Entries with scene source code
-- Begin --
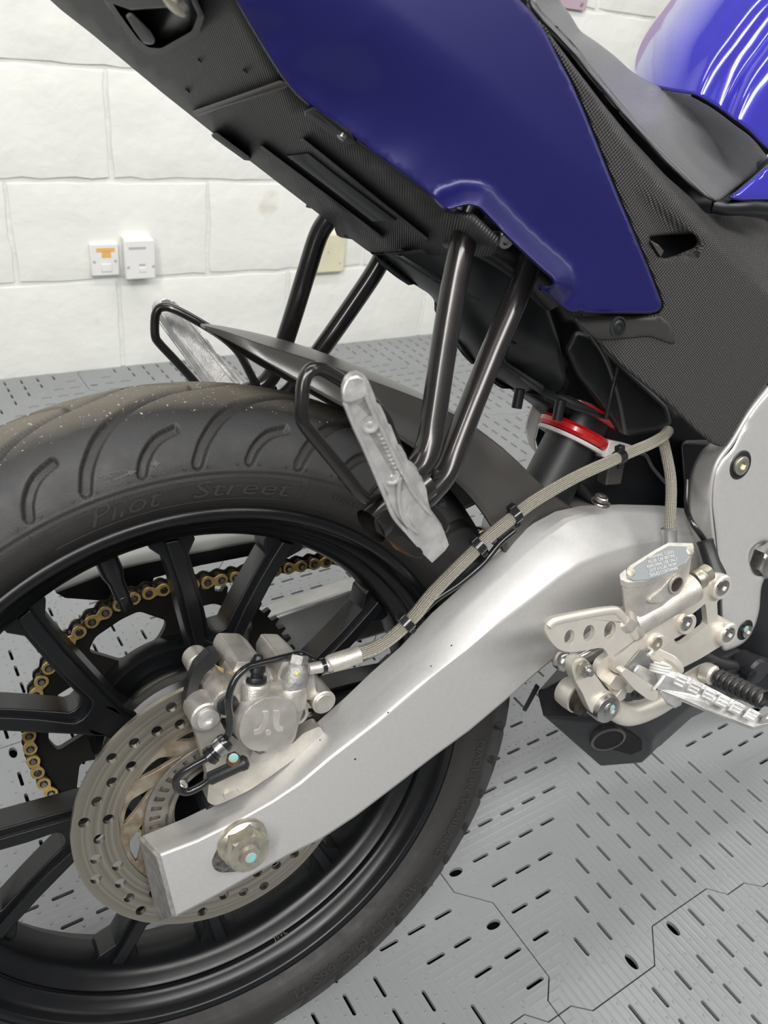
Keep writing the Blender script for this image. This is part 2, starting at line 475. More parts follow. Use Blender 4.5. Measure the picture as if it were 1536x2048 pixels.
# ------------------------------------------------------------------ setting
PSI = -0.05615; DW = 1.5788; H0 = 0.2221; U0 = 0.3541
WN = np.array([math.sin(PSI), math.cos(PSI), 0]); WH = np.array([math.cos(PSI), -math.sin(PSI), 0])
def tagst(o): o['kind'] = 'structure'; return o
M['wall'] = nmat('white_masonry_paint', (0.84, 0.85, 0.80), 0.55, 0, 0.05, 9, 0.5, 38, bdist=.004, dirt=((0.66, 0.62, 0.54), 7, .68))
M['mortar'] = nmat('painted_mortar', (0.80, 0.81, 0.77), 0.5, 0, 0.08, 12, 0.6, 60, bdist=.004)
M['subfloor'] = nmat('dark_subfloor', (0.006, 0.006, 0.006), 0.9)
def wallpt(u, d, z):          # u along the wall, d in front of its face (towards the room)
    p = WN * (DW - d) + WH * u
    return np.array([p[0], p[1], z])
def boxfrom(name, u0, u1, d0, d1, z0, z1, mat, parent, bev=0):
    V = [wallpt(u, d, z) for u in (u0, u1) for d in (d0, d1) for z in (z0, z1)]
    F = [(0,1,3,2),(4,6,7,5),(0,4,5,1),(2,3,7,6),(0,2,6,4),(1,5,7,3)]
    o = fixn(link(name, V, F, mat, parent, 35))
    if bev: bevel(o, bev, 2)
    return o
wall = tagst(boxfrom('wall_back', -3.0, 5.5, -0.12, -0.009, -0.02, 2.75, M['mortar'], None))
JT = 0.012
courses = [(-0.01, H0)] + [(H0 + .225 * k, H0 + .225 * (k + 1)) for k in range(5)]
for ci, (za, zb) in enumerate(courses):
    # course 1 (between J3 and J2) has joints half a block off course 2
    off = U0 if ci % 2 == 0 else U0 - .225
    for k in range(-4, 8):
        u0 = off + .45 * k + JT / 2; u1 = off + .45 * (k + 1) - JT / 2
        nx, nz = 12, 6
        # a block: gently uneven face, worn arrises
        V = []; F = []
        amp = .0016
        for j in range(nz + 1):
            for i in range(nx + 1):
                fu, fz = i / nx, j / nz
                uu = u0 + (u1 - u0) * fu; zz = za + JT/2 + (zb - za - JT) * fz
                e = 0.0
                if i in (0, nx) or j in (0, nz):
                    e = -.0045; uu += rng.normal() * .0012; zz += rng.normal() * .0014
                V.append(wallpt(uu, e + rng.normal() * amp * .5, zz))
        for j in range(nz):
            for i in range(nx):
                a = j * (nx + 1) + i
                F.append((a, a + 1, a + nx + 2, a + nx + 1))
        n0 = len(V)
        rim_i = [i for i in range(nx + 1)] + [(j + 1) * (nx + 1) - 1 for j in range(1, nz + 1)] + [nz * (nx + 1) + i for i in range(nx - 1, -1, -1)] + [j * (nx + 1) for j in range(nz - 1, 0, -1)]
        for r in rim_i:
            p = V[r]; V.append(p + WN * .02)
        for q in range(len(rim_i)):
            q2 = (q + 1) % len(rim_i)
            F.append((rim_i[q], rim_i[q2], n0 + q2, n0 + q))
        b = fixn(link('block', V, F, M['wall'], wall, 60))
# ---- floor
floor = tagst(link('floor', [(-3, -2.6, -.03), (6, -2.6, -.03), (6, 1.9, -.03), (-3, 1.9, -.03), (-3, -2.6, -.1), (6, -2.6, -.1), (6, 1.9, -.1), (-3, 1.9, -.1)],
                   [(0,1,2,3),(7,6,5,4),(0,4,5,1),(1,5,6,2),(2,6,7,3),(3,7,4,0)], M['subfloor'], None))
fa = math.radians(5.0); FO = np.array([.314, -.139]); TS = .293
M['tile'] = nmat('grey_floor_tile_plastic', (0.27, 0.28, 0.287), 0.34, 0.0, 0.10, 5, 0, rvar=.06, dirt=((0.33, 0.29, 0.22), 9, .70))
def tile_ribs(m):
    s = objxyz(m); nt = m.node_tree
    def fold(v):   # triangle wave, period 2*TS, in the tiles' own coordinates
        return mathn(nt, 'PINGPONG', v, TS)
    u, v = fold(s[0]), fold(s[1])
    mx = mathn(nt, 'MAXIMUM', u, v)
    w = mathn(nt, 'SINE', mathn(nt, 'MULTIPLY', mx, 2 * math.pi / (.0365 / 4)))
    w = mathn(nt, 'POWER', mathn(nt, 'ADD', mathn(nt, 'MULTIPLY', w, .5), .5), 5)
    bump_height(m, w, .35, .0009)
tile_ribs(M['tile'])
edge = [(0, 0), (.018, 0), (.035, -.015), (.131, -.015), (.164, .018), (.262, .018), (.279, 0)]
G = .0007
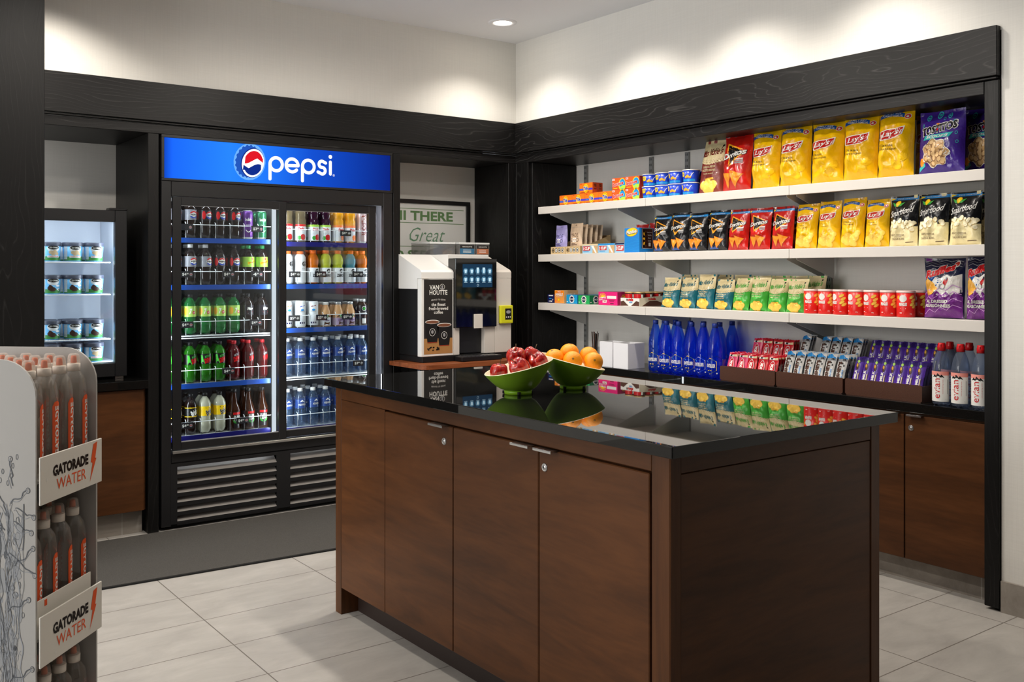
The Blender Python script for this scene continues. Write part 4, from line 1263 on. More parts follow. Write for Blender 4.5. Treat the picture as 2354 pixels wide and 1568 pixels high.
-- End --
## [STATED EXERCISE]
Print all entries exactly. The images do not belong in the copy.

## [OUTPUT FOR THIS EXERCISE]
Keep writing the Blender script for this image. This is part 2, starting at line 475. More parts follow. Use Blender 4.5. Measure the picture as if it were 1536x2048 pixels.
# ------------------------------------------------------------------ setting
PSI = -0.05615; DW = 1.5788; H0 = 0.2221; U0 = 0.3541
WN = np.array([math.sin(PSI), math.cos(PSI), 0]); WH = np.array([math.cos(PSI), -math.sin(PSI), 0])
def tagst(o): o['kind'] = 'structure'; return o
M['wall'] = nmat('white_masonry_paint', (0.84, 0.85, 0.80), 0.55, 0, 0.05, 9, 0.5, 38, bdist=.004, dirt=((0.66, 0.62, 0.54), 7, .68))
M['mortar'] = nmat('painted_mortar', (0.80, 0.81, 0.77), 0.5, 0, 0.08, 12, 0.6, 60, bdist=.004)
M['subfloor'] = nmat('dark_subfloor', (0.006, 0.006, 0.006), 0.9)
def wallpt(u, d, z):          # u along the wall, d in front of its face (towards the room)
    p = WN * (DW - d) + WH * u
    return np.array([p[0], p[1], z])
def boxfrom(name, u0, u1, d0, d1, z0, z1, mat, parent, bev=0):
    V = [wallpt(u, d, z) for u in (u0, u1) for d in (d0, d1) for z in (z0, z1)]
    F = [(0,1,3,2),(4,6,7,5),(0,4,5,1),(2,3,7,6),(0,2,6,4),(1,5,7,3)]
    o = fixn(link(name, V, F, mat, parent, 35))
    if bev: bevel(o, bev, 2)
    return o
wall = tagst(boxfrom('wall_back', -3.0, 5.5, -0.12, -0.009, -0.02, 2.75, M['mortar'], None))
JT = 0.012
courses = [(-0.01, H0)] + [(H0 + .225 * k, H0 + .225 * (k + 1)) for k in range(5)]
for ci, (za, zb) in enumerate(courses):
    # course 1 (between J3 and J2) has joints half a block off course 2
    off = U0 if ci % 2 == 0 else U0 - .225
    for k in range(-4, 8):
        u0 = off + .45 * k + JT / 2; u1 = off + .45 * (k + 1) - JT / 2
        nx, nz = 12, 6
        # a block: gently uneven face, worn arrises
        V = []; F = []
        amp = .0016
        for j in range(nz + 1):
            for i in range(nx + 1):
                fu, fz = i / nx, j / nz
                uu = u0 + (u1 - u0) * fu; zz = za + JT/2 + (zb - za - JT) * fz
                e = 0.0
                if i in (0, nx) or j in (0, nz):
                    e = -.0045; uu += rng.normal() * .0012; zz += rng.normal() * .0014
                V.append(wallpt(uu, e + rng.normal() * amp * .5, zz))
        for j in range(nz):
            for i in range(nx):
                a = j * (nx + 1) + i
                F.append((a, a + 1, a + nx + 2, a + nx + 1))
        n0 = len(V)
        rim_i = [i for i in range(nx + 1)] + [(j + 1) * (nx + 1) - 1 for j in range(1, nz + 1)] + [nz * (nx + 1) + i for i in range(nx - 1, -1, -1)] + [j * (nx + 1) for j in range(nz - 1, 0, -1)]
        for r in rim_i:
            p = V[r]; V.append(p + WN * .02)
        for q in range(len(rim_i)):
            q2 = (q + 1) % len(rim_i)
            F.append((rim_i[q], rim_i[q2], n0 + q2, n0 + q))
        b = fixn(link('block', V, F, M['wall'], wall, 60))
# ---- floor
floor = tagst(link('floor', [(-3, -2.6, -.03), (6, -2.6, -.03), (6, 1.9, -.03), (-3, 1.9, -.03), (-3, -2.6, -.1), (6, -2.6, -.1), (6, 1.9, -.1), (-3, 1.9, -.1)],
                   [(0,1,2,3),(7,6,5,4),(0,4,5,1),(1,5,6,2),(2,6,7,3),(3,7,4,0)], M['subfloor'], None))
fa = math.radians(5.0); FO = np.array([.314, -.139]); TS = .293
M['tile'] = nmat('grey_floor_tile_plastic', (0.27, 0.28, 0.287), 0.34, 0.0, 0.10, 5, 0, rvar=.06, dirt=((0.33, 0.29, 0.22), 9, .70))
def tile_ribs(m):
    s = objxyz(m); nt = m.node_tree
    def fold(v):   # triangle wave, period 2*TS, in the tiles' own coordinates
        return mathn(nt, 'PINGPONG', v, TS)
    u, v = fold(s[0]), fold(s[1])
    mx = mathn(nt, 'MAXIMUM', u, v)
    w = mathn(nt, 'SINE', mathn(nt, 'MULTIPLY', mx, 2 * math.pi / (.0365 / 4)))
    w = mathn(nt, 'POWER', mathn(nt, 'ADD', mathn(nt, 'MULTIPLY', w, .5), .5), 5)
    bump_height(m, w, .35, .0009)
tile_ribs(M['tile'])
edge = [(0, 0), (.018, 0), (.035, -.015), (.131, -.015), (.164, .018), (.262, .018), (.279, 0)]
G = .0007
The Blender Python script for this scene continues. Write part 4, from line 1263 on. More parts follow. Write for Blender 4.5. Treat the picture as 2354 pixels wide and 1568 pixels high.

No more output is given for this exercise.